Há alguns motivos para a suspeita. Al-Mabhouh era um dos homens mais procurados por Israel. Acusado de comandar o tráfico de armas por meio de túneis em Gaza, ele fora o mentor assumido do sequestro e assassinato de dois soldados israelenses em 1989. Outro indício contra o Mossad é que os 11 suspeitos de envolvimento no assassinato de Al-Mabhouh entraram no emirado com passaportes adulterados – as identidades são reais, mas as fotos foram trocadas. Dos seis britânicos entre os 11 da lista, ao menos três vivem em Israel e afirmaram não ter ido a Dubai na época do crime – assim como os outros cidadãos cujos nomes apareceram como suspeitos (três irlandeses, um americano e um francês). Forjar passaportes de nacionalidades com trânsito fácil é uma prática recorrente do Mossad em suas operações de execução de inimigos. Em 1997, dois agentes foram presos na Jordânia com documentos canadenses falsos após uma tentativa de matar Khalid Meshal, hoje líder do Hamas. Dez anos antes, Londres se queixara a Tel Aviv sobre falsificação de documentos britânicos por autoridades israelenses. Recebeu desculpas e a promessa de que isso não ocorreria mais.
O crime, segundo um especialista, tem a marca do Mossad: a placa “Não perturbe” na porta do quarto
A morte de Al-Mabhouh gerou uma nova crise entre os dois países. O governo britânico pediu explicações ao embaixador israelense em Londres, Ron Prosor, e o premiê Gordon Brown cobrou comprometimento de Tel Aviv para elucidar o crime.

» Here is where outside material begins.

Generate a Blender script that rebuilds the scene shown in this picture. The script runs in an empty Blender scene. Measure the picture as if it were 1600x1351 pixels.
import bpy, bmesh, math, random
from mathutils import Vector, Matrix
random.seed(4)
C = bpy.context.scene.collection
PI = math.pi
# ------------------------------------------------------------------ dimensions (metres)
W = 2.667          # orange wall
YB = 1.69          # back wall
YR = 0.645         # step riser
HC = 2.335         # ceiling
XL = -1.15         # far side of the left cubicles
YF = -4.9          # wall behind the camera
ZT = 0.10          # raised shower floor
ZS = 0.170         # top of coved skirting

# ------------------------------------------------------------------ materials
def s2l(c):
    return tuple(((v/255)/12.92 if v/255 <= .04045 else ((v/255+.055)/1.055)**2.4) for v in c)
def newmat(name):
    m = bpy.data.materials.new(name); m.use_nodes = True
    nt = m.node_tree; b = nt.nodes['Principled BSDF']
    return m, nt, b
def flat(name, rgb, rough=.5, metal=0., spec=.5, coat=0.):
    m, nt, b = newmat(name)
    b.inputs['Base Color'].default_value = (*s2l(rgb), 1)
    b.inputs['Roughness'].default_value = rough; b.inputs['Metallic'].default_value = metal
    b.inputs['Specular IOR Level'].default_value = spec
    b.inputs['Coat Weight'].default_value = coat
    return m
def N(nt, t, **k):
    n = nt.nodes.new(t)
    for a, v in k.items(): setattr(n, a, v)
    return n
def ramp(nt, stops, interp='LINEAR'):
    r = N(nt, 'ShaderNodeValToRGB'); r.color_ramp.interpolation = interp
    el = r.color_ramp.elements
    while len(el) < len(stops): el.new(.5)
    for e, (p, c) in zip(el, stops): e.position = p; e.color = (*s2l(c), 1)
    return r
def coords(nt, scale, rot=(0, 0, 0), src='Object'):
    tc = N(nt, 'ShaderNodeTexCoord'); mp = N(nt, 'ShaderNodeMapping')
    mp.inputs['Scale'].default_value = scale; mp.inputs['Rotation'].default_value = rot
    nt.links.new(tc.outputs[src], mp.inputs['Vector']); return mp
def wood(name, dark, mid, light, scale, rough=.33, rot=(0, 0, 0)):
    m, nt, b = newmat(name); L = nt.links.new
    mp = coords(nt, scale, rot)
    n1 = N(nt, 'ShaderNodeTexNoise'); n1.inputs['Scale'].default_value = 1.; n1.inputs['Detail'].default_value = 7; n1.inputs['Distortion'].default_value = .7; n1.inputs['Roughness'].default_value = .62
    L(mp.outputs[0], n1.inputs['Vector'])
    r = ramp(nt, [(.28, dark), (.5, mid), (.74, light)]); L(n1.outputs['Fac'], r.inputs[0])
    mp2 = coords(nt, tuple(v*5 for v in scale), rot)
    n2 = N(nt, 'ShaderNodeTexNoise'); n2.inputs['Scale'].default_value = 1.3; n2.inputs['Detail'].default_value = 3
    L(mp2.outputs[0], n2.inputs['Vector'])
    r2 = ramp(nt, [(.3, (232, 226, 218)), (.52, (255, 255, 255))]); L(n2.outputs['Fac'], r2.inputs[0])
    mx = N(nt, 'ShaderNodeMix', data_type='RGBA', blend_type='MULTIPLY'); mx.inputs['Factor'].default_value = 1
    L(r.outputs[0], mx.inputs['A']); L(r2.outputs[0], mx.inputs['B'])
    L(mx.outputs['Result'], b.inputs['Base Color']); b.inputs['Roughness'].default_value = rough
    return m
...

É pouco provável que o governo israelense se esforce ou mesmo restrinja o trabalho de seus espiões. “A população tem um grande respeito pelo Mossad, e as suspeitas que recaem sobre Israel não são suficientes como prova num tribunal”, afirma Yossi Melman, especialista em serviços de inteligência de Israel.
O ministro israelense de Relações Exteriores, Avigdor Lieberman, limitou-se a dizer que usaria a “política da ambiguidade”, ou seja, não negaria nem admitiria a participação do Mossad. Israel sabe que poucos vão se queixar da morte de Al-Mahbouh, visto como ameaça por países árabes moderados. Há até suspeitas de que dois palestinos ligados à Fatah, facção rival do Hamas, estejam envolvidos.
Em artigo ao jornal Daily Telegraph, o escritor galês Gordon Thomas, talvez o maior especialista sobre Mossad no mundo, diz não ter dúvidas da participação do serviço secreto, com autorização do premiê Binyamin Netanyahu. O crime, segundo ele, teve uma “assinatura” conhecida do Mossad. Ao saírem do quarto de Al-Mabhouh, provavelmente imobilizado por choque elétrico antes de ser sufocado na cama, os agentes deixaram a plaquinha de “Não perturbe” na porta. É o que Israel costuma pedir quando seus espiões eliminam um inimigo.